Plastic PR Campaigns

Plastic bags float in green slime in Compton Creek. The trash that flows through inland waterways eventually ends up in the ocean and on the beach.

Plastic bags float in green slime in Compton Creek. The trash that flows through inland waterways eventually ends up in the ocean and on the beach.

I’d like to share an experience that I had last year with a PR campaign that I thought was very clever but was nevertheless quite damaging to the environment.

As you may have heard on the news, there is currently a push to increase the use of reusable bags when one goes grocery shopping.  This is so the use of single-use plastic carry out bags is diminished.  The reasons why environmental groups want to discourage the use of single-use plastic carry out bags are many, but the bottom line is that these bags pollute the environment and kill marine animals.  For a list of fact on this issue, visit this page:

http://www.healthebay.org/currentissues/ppi/theneed_bags.asp

You can also watch this CurrentTV video that summarizes the issue pretty well:

http://current.com/items/89141407/plastic_is_murder.htm

One way to discourage the use of single-use carry-out plastic bags would be to put a tax on them (and on paper bags as well-since their use are no better for the environment).  For this reason, there have been several bills in the California legislature to make this tax on plastic bags a reality. 

Now, you might think “well that sounds all good to me so who would opppose it?”
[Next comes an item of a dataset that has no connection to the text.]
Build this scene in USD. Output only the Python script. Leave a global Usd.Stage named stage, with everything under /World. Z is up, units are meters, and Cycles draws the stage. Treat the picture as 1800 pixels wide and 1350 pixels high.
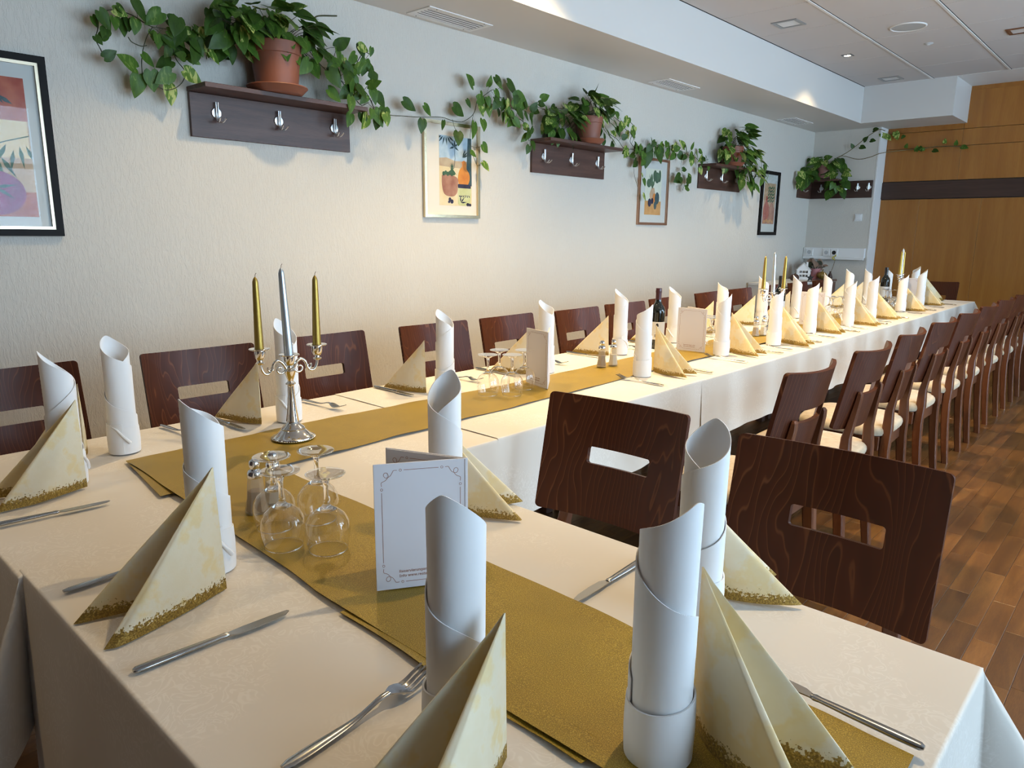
import math, random
import numpy as np
import trimesh, manifold3d as m3
from manifold3d import Manifold, CrossSection
from shapely.geometry import Polygon, LineString, Point, box as sbox
from shapely import affinity
from shapely.ops import unary_union
from pxr import Usd, UsdGeom, UsdLux, Sdf, Gf, Vt
import usdkit, meshkit

PI = math.pi
stage = Usd.Stage.CreateInMemory()
UsdGeom.SetStageUpAxis(stage, UsdGeom.Tokens.z)
UsdGeom.SetStageMetersPerUnit(stage, 1.0)
UsdGeom.Xform.Define(stage, '/World')
UsdGeom.Scope.Define(stage, '/World/Looks')

# ------------------------------------------------------------------ camera
FPX, YAW, PITCH, ROLL = 1268.04, -0.742731, 0.206248, 0.009855
CAM = np.array([0.0, 0.0, 1.32])
def cam_axes():
    cy, sy, cp, sp = math.cos(YAW), math.sin(YAW), math.cos(PITCH), math.sin(PITCH)
    f = np.array([sy*cp, cy*cp, -sp]); r = np.array([cy, -sy, 0.0]); u = np.cross(r, f)
    c, s = math.cos(ROLL), math.sin(ROLL)
    return c*r+s*u, -s*r+c*u, f
RX, UX, FX = cam_axes()
cam = UsdGeom.Camera.Define(stage, '/World/camera')
cam.AddTransformOp().Set(Gf.Matrix4d(*RX, 0, *UX, 0, *(-FX), 0, *CAM, 1))
cam.CreateHorizontalApertureAttr(36.0); cam.CreateVerticalApertureAttr(27.0)
cam.CreateFocalLengthAttr(36.0*FPX/1800.0)
cam.CreateClippingRangeAttr(Gf.Vec2f(0.02, 100))
cam.CreateExposureAttr(-0.70)
def ray(px, py): return RX*((px-900)/FPX) + UX*(-(py-675)/FPX) + FX
def onZ(px, py, z=0.75):
    d = ray(px, py); return CAM + d*((z-CAM[2])/d[2])
def onX(px, py, X):
    d = ray(px, py); return CAM + d*(X/d[0])
def onY(px, py, Y):
    d = ray(px, py); return CAM + d*(Y/d[1])

# ------------------------------------------------------------------ light
DAY = (0.55, 0.77, 1.0)
WINDOWS = [(0.6, 2.6), (3.2, 5.2), (5.8, 7.8)]      # y ranges of the windows in the right wall
WX = 2.4
for i, (y0, y1) in enumerate(WINDOWS):
    l = UsdLux.RectLight.Define(stage, f'/World/daylight_{i}')
    l.CreateWidthAttr(2.2); l.CreateHeightAttr(y1-y0)
    l.AddTranslateOp().Set(Gf.Vec3d(WX+0.55, (y0+y1)/2, 1.55)); l.AddRotateYOp().Set(90.0)
    l.CreateIntensityAttr((25.0, 30.0, 34.0)[i]); l.CreateColorAttr(Gf.Vec3f(*DAY)); l.CreateNormalizeAttr(False)
dome = UsdLux.DomeLight.Define(stage, '/World/sky')
dome.CreateIntensityAttr(1.0); dome.CreateColorAttr(Gf.Vec3f(0.6, 0.78, 1.0))
SPOT_I, SPOT_C = 950.0, (1.0, 0.73, 0.37)

# ------------------------------------------------------------------ scene tree helpers
used = {}
def numbered(path):
    n = used.get(path, -1) + 1; used[path] = n
    return path if n == 0 else f'{path}_{n:03d}'
def tag(p, label=None, cat=None, group=None, kind=None):
    for k, v in (('label', label), ('category', cat), ('group', group), ('kind', kind)):
        if v: p.SetCustomDataByKey(k, v)
    return p
def thing(name, label=None, cat=None, loc=(0, 0, 0), rz=0.0, group=None, kind=None):
    x = UsdGeom.Xform.Define(stage, numbered('/World/'+name))
    x.AddTranslateOp().Set(Gf.Vec3d(*map(float, loc))); x.AddRotateZOp().Set(math.degrees(rz))
    return tag(x.GetPrim(), label, cat, group, kind)
def part(parent, name, mesh, mat, smooth=30, label=None, kind=None):
    m = usdkit.mesh(stage, numbered(f'{parent.GetPath()}/{name}'), mesh, LK[mat], smooth=smooth)
    return tag(m.GetPrim(), label, None, None, kind)
def solo(name, mesh, mat, label=None, cat=None, group=None, kind=None, smooth=30, loc=None, rz=0.0):
    m = usdkit.mesh(stage, numbered('/World/'+name), mesh, LK[mat], smooth=smooth)
    if loc is not None:
        m.AddTranslateOp().Set(Gf.Vec3d(*map(float, loc))); m.AddRotateZOp().Set(math.degrees(rz))
    return tag(m.GetPrim(), label, cat, group, kind)
def struct(name, mesh, mat, smooth=False): return solo(name, mesh, mat, kind='structure', smooth=smooth)
def dup(root, label, loc, rz=0.0, group=None):
    was = root.GetCustomData()
    r = UsdGeom.Xform.Define(stage, numbered('/World/'+str(root.GetName())))
    p = r.GetPrim(); p.GetReferences().AddInternalReference(root.GetPath()); p.SetInstanceable(True)
    p.GetAttribute('xformOp:translate').Set(Gf.Vec3d(*map(float, loc))); p.GetAttribute('xformOp:rotateZ').Set(math.degrees(rz))
    return tag(p, label, was.get('category'), group or was.get('group'))
class Repeat:
    'builds a thing once, later calls make referenced copies'
    def __init__(self, make): self.make, self.root = make, None
    def __call__(self, label, loc, rz=0.0, group=None):
        if self.root is None: self.root = self.make(label, loc, rz, group); return self.root
        return dup(self.root, label, loc, rz, group)

# ------------------------------------------------------------------ mesh helpers
def TM(v, f):
    v = np.asarray(v, float); f = np.asarray(f, int)
    if len(f) and f.shape[1] == 4: f = np.vstack([f[:, [0, 1, 2]], f[:, [0, 2, 3]]])
    return trimesh.Trimesh(v, f, process=False)
def cat(*ms):
    ms = [m for x in ms for m in (x if isinstance(x, (list, tuple)) else [x])]
    vs, fs, o = [], [], 0
    for m in ms: vs.append(np.asarray(m.vertices)); fs.append(np.asarray(m.faces)+o); o += len(m.vertices)
    return TM(np.vstack(vs), np.vstack(fs))
def man(M):
    m = M.to_mesh(); return TM(m.vert_properties[:, :3], m.tri_verts)
def box(x0, x1, y0, y1, z0, z1):
    v = [(x, y, z) for x in (x0, x1) for y in (y0, y1) for z in (z0, z1)]
    f = [(0, 1, 3), (0, 3, 2), (4, 6, 7), (4, 7, 5), (0, 4, 5), (0, 5, 1), (2, 3, 7), (2, 7, 6), (0, 2, 6), (0, 6, 4), (1, 5, 7), (1, 7, 3)]
    return TM(v, f)
def cbox(x0, x1, y0, y1, z0, z1, c=0.002):
    pts = []
    for x, sx in ((x0, 1), (x1, -1)):
        for y, sy in ((y0, 1), (y1, -1)):
            for z, sz in ((z0, 1), (z1, -1)):
                pts += [(x, y+sy*c, z+sz*c), (x+sx*c, y, z+sz*c), (x+sx*c, y+sy*c, z)]
    return man(Manifold.hull_points(np.array(pts)))
def grid(P, closed_u=False):
    'P (nu,nv,3) -> mesh'
    nu, nv = P.shape[:2]; idx = np.arange(nu*nv).reshape(nu, nv)
    if closed_u: idx = np.vstack([idx, idx[:1]])
    q = np.stack([idx[:-1, :-1], idx[1:, :-1], idx[1:, 1:], idx[:-1, 1:]], -1).reshape(-1, 4)
    return TM(P.reshape(-1, 3), q)
def shell(P, t):
    'closed sheet of thickness t from a grid of points'
    du = np.gradient(P, axis=0); dv = np.gradient(P, axis=1)
    n = np.cross(du, dv); n /= np.maximum(np.linalg.norm(n, axis=2, keepdims=True), 1e-12)
    A, B = P+n*t/2, P-n*t/2; nu, nv = P.shape[:2]; N = nu*nv
    idx = np.arange(N).reshape(nu, nv)
    q = np.stack([idx[:-1, :-1], idx[1:, :-1], idx[1:, 1:], idx[:-1, 1:]], -1).reshape(-1, 4)
    f = [q, (q+N)[:, ::-1]]
    rim = np.concatenate([idx[0, :], idx[1:, -1], idx[-1, -2::-1], idx[-2:0:-1, 0]])
    r2 = np.roll(rim, -1)
    f.append(np.stack([rim, rim+N, r2+N, r2], -1))
    return TM(np.vstack([A.reshape(-1, 3), B.reshape(-1, 3)]), np.vstack(f))
def loft(secs, cap=True):
    S = np.array(secs, float); ns, n = S.shape[:2]
    idx = np.arange(ns*n).reshape(ns, n); nx = np.roll(idx, -1, axis=1)
    f = np.stack([idx[:-1], nx[:-1], nx[1:], idx[1:]], -1).reshape(-1, 4)
    f = np.vstack([f[:, [0, 1, 2]], f[:, [0, 2, 3]]]); v = S.reshape(-1, 3)
    if cap:
        c0, c1 = S[0].mean(0), S[-1].mean(0); k = len(v); v = np.vstack([v, c0, c1])
        f = np.vstack([f, np.stack([np.full(n, k), nx[0], idx[0]], -1), np.stack([np.full(n, k+1), idx[-1], nx[-1]], -1)])
    return TM(v, f)
def tube(P, r, n=8, cap=True):
    P = np.asarray(P, float); r = np.broadcast_to(r, len(P))
    T = np.gradient(P, axis=0); T /= np.linalg.norm(T, axis=1, keepdims=True)
    a = np.array([0, 0, 1.0]) if abs(T[0, 2]) < 0.9 else np.array([1.0, 0, 0])
    U = np.cross(a, T[0]); U /= np.linalg.norm(U); secs = []
    th = np.arange(n)/n*2*PI
    for i in range(len(P)):
        U = U - T[i]*(U@T[i]); U /= np.linalg.norm(U); V = np.cross(T[i], U)
        secs.append(P[i]+r[i]*(np.cos(th)[:, None]*U+np.sin(th)[:, None]*V))
    return loft(secs, cap)
def lathe(prof, n=32, loc=(0, 0, 0)):
    p = np.array(prof, float); th = np.arange(n)/n*2*PI
    P = np.stack([p[:, 0][None]*np.cos(th)[:, None], p[:, 0][None]*np.sin(th)[:, None], np.broadcast_to(p[:, 1], (n, len(p)))], -1)+np.array(loc)
    m = grid(P, True); a = m.area_faces > 1e-13
    return TM(m.vertices, m.faces[a])
def smoothpath(P, k=8):
    P = np.asarray(P, float)
    if len(P) < 3: return np.array([P[0]+(P[-1]-P[0])*t for t in np.linspace(0, 1, k)])
    Q = np.vstack([2*P[0]-P[1], P, 2*P[-1]-P[-2]]); out = []
    for i in range(1, len(Q)-2):
        for t in np.arange(k)/k:
            a, b, c, d = Q[i-1:i+3]
            out.append(0.5*((2*b)+(c-a)*t+(2*a-5*b+4*c-d)*t*t+(3*b-a-3*c+d)*t**3))
    return np.array(out+[P[-1]])
def polyman(poly, h):
    polys = getattr(poly, 'geoms', [poly]); rings = []
    for g in polys:
        rings.append(np.array(g.exterior.coords)[:-1]); rings += [np.array(i.coords)[:-1] for i in g.interiors]
    return Manifold.extrude(CrossSection(rings, m3.FillRule.EvenOdd), h)
def extr(poly, h, z=0.0): return man(polyman(poly, h).translate((0, 0, z)))
def rrect(w, h, r, cx=0, cy=0): return sbox(cx-w/2+r, cy-h/2+r, cx+w/2-r, cy+h/2-r).buffer(r, quad_segs=4)
def xf(m, R=None, t=(0, 0, 0)):
    v = np.asarray(m.vertices)
    if R is not None: v = v@np.asarray(R).T
    return TM(v+np.array(t), m.faces)
def rotz(a): return np.array([[math.cos(a), -math.sin(a), 0], [math.sin(a), math.cos(a), 0], [0, 0, 1]])
def rotx(a): return np.array([[1, 0, 0], [0, math.cos(a), -math.sin(a)], [0, math.sin(a), math.cos(a)]])
def roty(a): return np.array([[math.cos(a), 0, math.sin(a)], [0, 1, 0], [-math.sin(a), 0, math.cos(a)]])
WALLR = np.array([[0, 0, 1], [1, 0, 0], [0, 1, 0]], float)     # (x,y,z) of a drawing -> wall facing +X: x->Y, y->Z, z->X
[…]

Enter the all-powerful plastic and chemistry industry.  When the plastic industry got word of the legislative attempts to decrease the use of their precious plastic bags, they VERY quickly launched a massive radio, online, and billboard ad campaign to basically kill ALL legislative attempts at curbing the use of plastic bags.  Not only did they oppose the legislation, they crafted a misinformation campaign that was so effective that it had legislators up in Sacramento shaking in their boots.  The campaign revolved around this site:

http://www.stopthebagtax.com/

They even funded a “Save The Plastic Bag Coalition” if you can believe it.  Their angle was basically this: “politicians are insensitive rat bastards that want to tax you for using plastic bags that are already being recycled.”  Now, when you put it that way, who wouldn’t agree with the plastic industry, right?  Well, that’s exactly the point.
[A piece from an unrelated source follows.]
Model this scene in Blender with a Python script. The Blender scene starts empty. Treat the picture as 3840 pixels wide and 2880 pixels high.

The level of deceipt in their pro-plastic bag ads was amazing.  First off, it wasn’t “politicans” that were behind the legislation, it was actual environmental and community groups-real average people that were pushing for such legislation because they were concerned about the health of their environment and of their communities.  Second, the idea that single-use plastic bags are actually being recycled is just plain false.  There is a small percentage that is being recycled, but it is basically so tiny that it is NOT making a difference.  That is why more aggressive steps-like the legislation that was being considered, are needed to address the problem.  For an explanation of the pro-environmental stance on what happened, check out these two posts:

http://spoutingoff.wordpress.com/2008/07/29/evil-incarnate/ 

http://spoutingoff.wordpress.com/2008/07/28/compton-creek-bags-slime/

Ultimately, the solution to the platic bag problem rests in the view that “we’re all on this together”.  It’ll take all of us to tackle this problem through educational efforts, volunteer activities like beach cleanups, recycling efforts like what some grocery stores are attempting to do, AND legislative efforts to discourage their use (like the tax on plastic and paper bags).  If you take one those elements out, we will probably NOT solve the problem effectively any time soon. 

After everything was said and done, I am wondering what kind of messaging techniques the environmental groups should have used in order to counter the misinformation campaign that the plastic industry launched against them.  This was definitely a battle of the big wealthy plastic industry with big pockets against the small tiny nonprofit enfironmental/community groups.  A tale of David & Goliath indeed; but in this case, Goliath (sadly) won.